REQUIREMENTS: Write out the lines from the top of the material through the line with "SC.camera = cam", exactly and with nothing added.
>> Begin
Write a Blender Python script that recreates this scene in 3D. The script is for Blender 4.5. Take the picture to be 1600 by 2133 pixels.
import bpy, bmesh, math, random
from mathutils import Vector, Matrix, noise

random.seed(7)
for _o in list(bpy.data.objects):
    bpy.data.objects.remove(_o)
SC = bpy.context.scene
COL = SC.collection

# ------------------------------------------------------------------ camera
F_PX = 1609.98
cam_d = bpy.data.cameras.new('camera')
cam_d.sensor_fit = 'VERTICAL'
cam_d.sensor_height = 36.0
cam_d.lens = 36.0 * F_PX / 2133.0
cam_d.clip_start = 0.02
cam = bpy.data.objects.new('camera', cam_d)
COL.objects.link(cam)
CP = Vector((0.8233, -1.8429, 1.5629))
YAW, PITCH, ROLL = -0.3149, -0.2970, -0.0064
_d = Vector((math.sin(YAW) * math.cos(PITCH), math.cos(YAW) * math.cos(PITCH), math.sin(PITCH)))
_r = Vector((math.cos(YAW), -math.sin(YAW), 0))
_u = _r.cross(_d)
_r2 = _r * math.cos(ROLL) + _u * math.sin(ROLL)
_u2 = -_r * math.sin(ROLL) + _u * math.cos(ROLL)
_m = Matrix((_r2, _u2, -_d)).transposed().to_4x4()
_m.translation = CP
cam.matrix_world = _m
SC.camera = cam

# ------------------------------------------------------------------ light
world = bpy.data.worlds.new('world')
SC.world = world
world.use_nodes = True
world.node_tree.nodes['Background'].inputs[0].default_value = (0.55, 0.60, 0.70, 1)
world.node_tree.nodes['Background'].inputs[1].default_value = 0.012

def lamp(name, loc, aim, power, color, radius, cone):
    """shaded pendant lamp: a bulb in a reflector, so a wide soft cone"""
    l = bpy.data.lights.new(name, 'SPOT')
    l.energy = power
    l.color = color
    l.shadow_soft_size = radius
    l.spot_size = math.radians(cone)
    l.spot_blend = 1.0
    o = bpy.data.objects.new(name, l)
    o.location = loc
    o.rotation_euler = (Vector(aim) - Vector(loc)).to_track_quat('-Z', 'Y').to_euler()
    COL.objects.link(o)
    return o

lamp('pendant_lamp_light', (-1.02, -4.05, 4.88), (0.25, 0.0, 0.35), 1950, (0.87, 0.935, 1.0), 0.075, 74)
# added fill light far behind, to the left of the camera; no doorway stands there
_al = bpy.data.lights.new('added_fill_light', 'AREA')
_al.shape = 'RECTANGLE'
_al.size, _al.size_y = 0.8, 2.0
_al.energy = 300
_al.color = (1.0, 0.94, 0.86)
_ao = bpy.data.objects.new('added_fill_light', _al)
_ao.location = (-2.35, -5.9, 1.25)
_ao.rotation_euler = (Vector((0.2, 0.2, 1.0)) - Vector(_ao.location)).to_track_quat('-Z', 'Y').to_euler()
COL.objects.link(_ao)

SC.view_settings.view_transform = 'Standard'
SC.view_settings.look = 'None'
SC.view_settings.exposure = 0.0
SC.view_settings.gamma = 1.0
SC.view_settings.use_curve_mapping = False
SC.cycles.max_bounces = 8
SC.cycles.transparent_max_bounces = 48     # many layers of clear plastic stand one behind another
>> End
COMPLETED EXERCISE:
Write a Blender Python script that recreates this scene in 3D. The script is for Blender 4.5. Take the picture to be 1600 by 2133 pixels.
import bpy, bmesh, math, random
from mathutils import Vector, Matrix, noise

random.seed(7)
for _o in list(bpy.data.objects):
    bpy.data.objects.remove(_o)
SC = bpy.context.scene
COL = SC.collection

# ------------------------------------------------------------------ camera
F_PX = 1609.98
cam_d = bpy.data.cameras.new('camera')
cam_d.sensor_fit = 'VERTICAL'
cam_d.sensor_height = 36.0
cam_d.lens = 36.0 * F_PX / 2133.0
cam_d.clip_start = 0.02
cam = bpy.data.objects.new('camera', cam_d)
COL.objects.link(cam)
CP = Vector((0.8233, -1.8429, 1.5629))
YAW, PITCH, ROLL = -0.3149, -0.2970, -0.0064
_d = Vector((math.sin(YAW) * math.cos(PITCH), math.cos(YAW) * math.cos(PITCH), math.sin(PITCH)))
_r = Vector((math.cos(YAW), -math.sin(YAW), 0))
_u = _r.cross(_d)
_r2 = _r * math.cos(ROLL) + _u * math.sin(ROLL)
_u2 = -_r * math.sin(ROLL) + _u * math.cos(ROLL)
_m = Matrix((_r2, _u2, -_d)).transposed().to_4x4()
_m.translation = CP
cam.matrix_world = _m
SC.camera = cam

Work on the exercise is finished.